When we first discussed how Builder works, we assumed that it employed a vision-agent, See, to locate the various blocks it needs. However, we never discussed how See itself might work. A person simply looks and sees — but that's more complicated than it seems. For instance, even a simple cube looks different from each point of view, since as you move, the images it makes inside your eye keep changing in both shape and size.
How strange and dangerous moving would be if every step made everything seem wholly new! But that's not how it seems to us. When we move to the right, so that A becomes invisible, we remember what we learned when we saw it, and it still seems part of what we're seeing now. How can this be? Here is a theory of why things seem to stay the same, even when what we see of them keeps changing as we move around.
Frame-Arrays. When we move, our vision-systems switch among a family of different frames that all use the same terminals.
I'll use the term frame-arrays for these groups of frames that share the same terminals. When you represent a thing's details with a frame-array, you can continue to move around yet keep in mind all that you've observed from those different viewpoints, even though you've never seen them all at once. This gives us the wonderful ability to conceive of all of an object's different views as aspects of a single thing.
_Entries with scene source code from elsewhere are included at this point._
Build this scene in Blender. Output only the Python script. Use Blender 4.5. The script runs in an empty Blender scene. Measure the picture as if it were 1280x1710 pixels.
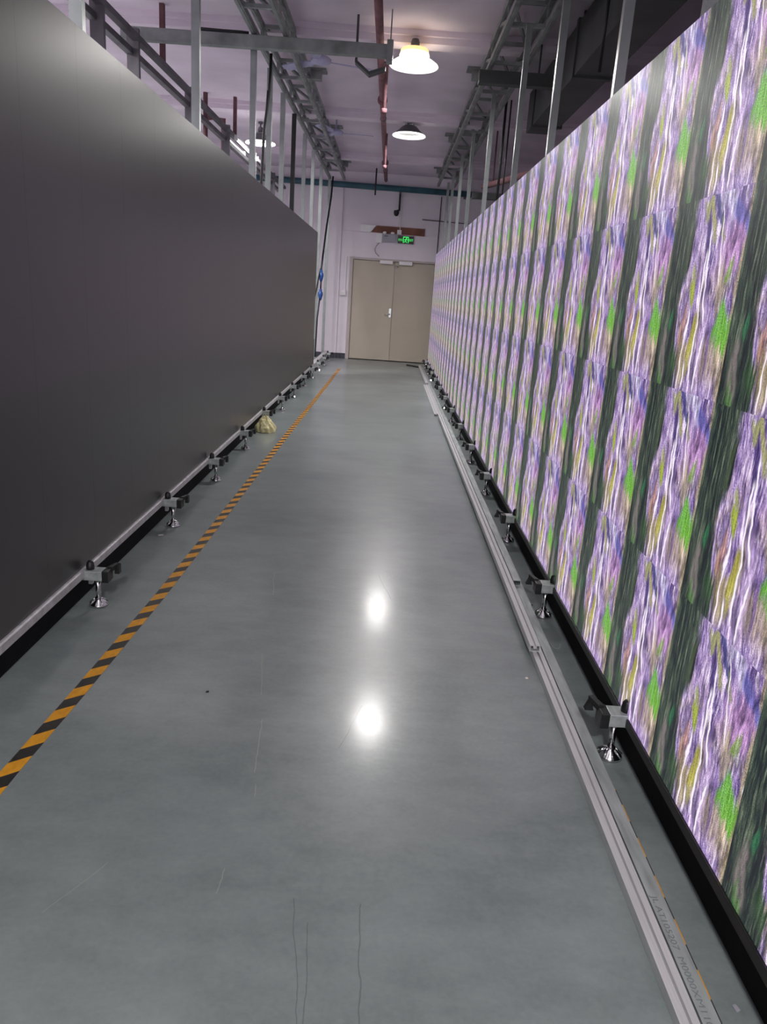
import bpy, bmesh, math, random
from mathutils import Vector, Matrix, noise as mnoise

# ------------------------------------------------------------------ scale
S = 1.4                                   # one layout unit = height of the lens above the floor


def W(x, y, z):                           # layout units (z measured from the lens height) -> metres
    return Vector((x * S, y * S, (z + 1.0) * S))


sc = bpy.context.scene
col = sc.collection

# ------------------------------------------------------------------ camera
cam_d = bpy.data.cameras.new('camera')
cam = bpy.data.objects.new('camera', cam_d)
col.objects.link(cam)
_X = (0.99783714, 0.06509007, 0.00918269)     # world axes seen in lens space (x right, y down, z forward)
_Y = (0.00913974, -0.27571545, 0.96119585)
_Z = (0.06509612, -0.95903299, -0.27571402)
cam.matrix_world = Matrix(((_X[0], -_X[1], -_X[2], 0.0),
                           (_Y[0], -_Y[1], -_Y[2], 0.0),
                           (_Z[0], -_Z[1], -_Z[2], S),
                           (0, 0, 0, 1)))
cam_d.sensor_fit = 'HORIZONTAL'
cam_d.sensor_width = 36.0
cam_d.lens = 36.0 * 1262.0 / 1280.0
cam_d.clip_start = 0.02
cam_d.clip_end = 200
sc.camera = cam

# ------------------------------------------------------------------ look, world
sc.view_settings.view_transform = 'Standard'
sc.view_settings.look = 'None'
sc.view_settings.exposure = 0.0
sc.view_settings.gamma = 1.0
sc.view_settings.use_curve_mapping = False
world = bpy.data.worlds.new('world')
sc.world = world
world.use_nodes = True
world.node_tree.nodes['Background'].inputs[0].default_value = (0.56, 0.56, 0.57, 1)
world.node_tree.nodes['Background'].inputs[1].default_value = 2.0
try:
    sc.cycles.use_denoising = True
    sc.cycles.max_bounces = 8
    sc.cycles.sample_clamp_indirect = 6.0
except Exception:
    pass

LAMP_POWER = 98.0        # each high-bay lamp, watts
SCREEN_GAIN = 1.0         # brightness of the lit LED screen

# ------------------------------------------------------------------ material helpers


def srgb(r, g, b):
    def f(c):
        c /= 255.0
        return c / 12.92 if c <= 0.04045 else ((c + 0.055) / 1.055) ** 2.4
    return (f(r), f(g), f(b), 1.0)


def mat(name, color, rough=0.5, metal=0.0, spec=0.5, emit=None, estr=0.0, noise=0.0, nscale=20.0, bump=0.0, stretch=None):
    m = bpy.data.materials.new(name)
    m.use_nodes = True
    nt = m.node_tree
    b = nt.nodes['Principled BSDF']
    b.inputs['Base Color'].default_value = color
    b.inputs['Roughness'].default_value = rough
    b.inputs['Metallic'].default_value = metal
    b.inputs['Specular IOR Level'].default_value = spec
    if emit:
        b.inputs['Emission Color'].default_value = emit
        b.inputs['Emission Strength'].default_value = estr
    if noise or bump:
        tc = nt.nodes.new('ShaderNodeTexCoord')
        mp = nt.nodes.new('ShaderNodeMapping')
        if stretch:
            mp.inputs['Scale'].default_value = stretch
        nt.links.new(tc.outputs['Object'], mp.inputs['Vector'])
        n = nt.nodes.new('ShaderNodeTexNoise')
        n.inputs['Scale'].default_value = nscale
        n.inputs['Detail'].default_value = 5
        nt.links.new(mp.outputs['Vector'], n.inputs['Vector'])
        if noise:
            r = nt.nodes.new('ShaderNodeValToRGB')
            r.color_ramp.elements[0].position = 0.3
            r.color_ramp.elements[1].position = 0.7
            r.color_ramp.elements[0].color = [max(0, c * (1 - noise)) for c in color[:3]] + [1]
            r.color_ramp.elements[1].color = [min(1, c * (1 + noise)) for c in color[:3]] + [1]
            nt.links.new(n.outputs['Fac'], r.inputs['Fac'])
            nt.links.new(r.outputs['Color'], b.inputs['Base Color'])
        if bump:
            bp = nt.nodes.new('ShaderNodeBump')
            bp.inputs['Strength'].default_value = bump
            bp.inputs['Distance'].default_value = 0.01
            nt.links.new(n.outputs['Fac'], bp.inputs['Height'])
            nt.links.new(bp.outputs['Normal'], b.inputs['Normal'])
    return m


class Ex:
    """tiny expression builder for shader maths"""

    def __init__(self, nt, s):
        self.nt, self.s = nt, s

    def _op(self, op, o=None, rev=False):
        n = self.nt.nodes.new('ShaderNodeMath')
        n.operation = op
        args = [self] if o is None else ([o, self] if rev else [self, o])
        for i, a in enumerate(args):
            if isinstance(a, Ex):
                self.nt.links.new(a.s, n.inputs[i])
            else:
                n.inputs[i].default_value = a
        return Ex(self.nt, n.outputs[0])

    def __add__(self, o): return self._op('ADD', o)
    def __radd__(self, o): return self._op('ADD', o)
    def __sub__(self, o): return self._op('SUBTRACT', o)
    def __rsub__(self, o): return self._op('SUBTRACT', o, True)
    def __mul__(self, o): return self._op('MULTIPLY', o)
    def __rmul__(self, o): return self._op('MULTIPLY', o)
    def __truediv__(self, o): return self._op('DIVIDE', o)
    def fract(self): return self._op('FRACT')
    def sqrt(self): return self._op('SQRT')
    def sin(self): return self._op('SINE')
    def abs(self): return self._op('ABSOLUTE')
    def max(self, o): return self._op('MAXIMUM', o)
    def min(self, o): return self._op('MINIMUM', o)
    def gt(self, o): return self._op('GREATER_THAN', o)
    def lt(self, o): return self._op('LESS_THAN', o)


def ss(nt, a, b, x):                       # smoothstep, a -> 0, b -> 1
    n = nt.nodes.new('ShaderNodeMapRange')
    n.interpolation_type = 'SMOOTHSTEP'
    nt.links.new(x.s, n.inputs['Value'])
    for nm, v, lo in (('From Min', a, 0), ('From Max', b, 1)):
        if isinstance(v, Ex):
            nt.links.new(v.s, n.inputs[nm])
        else:
            n.inputs[nm].default_value = v
    return Ex(nt, n.outputs['Result'])


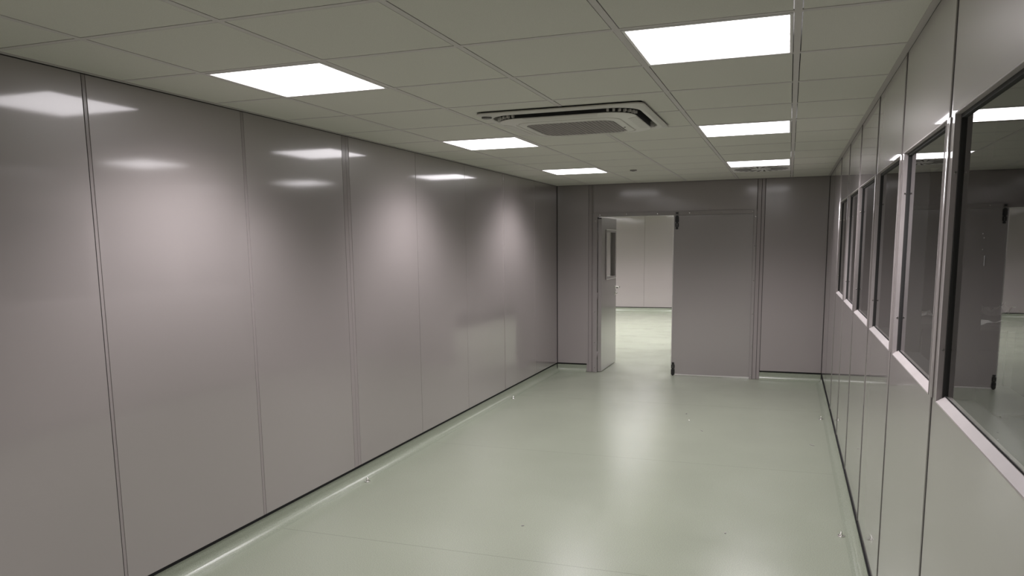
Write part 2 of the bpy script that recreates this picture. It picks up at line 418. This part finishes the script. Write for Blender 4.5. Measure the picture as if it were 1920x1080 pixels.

I do not mean to suggest that every time you see a new object you build a brand-new frame-array for it. First, you try to match what you see to the frame-arrays in the memories you have accumulated and refined over periods of many years. How do frame-arrays originate? I would assume that this underlying pattern — of families of frames that all share common terminals — is built into the architectures of major sections of the brain. But although that pattern is built in, developing the skills for using it involves each child in more than a decade of predestined learning.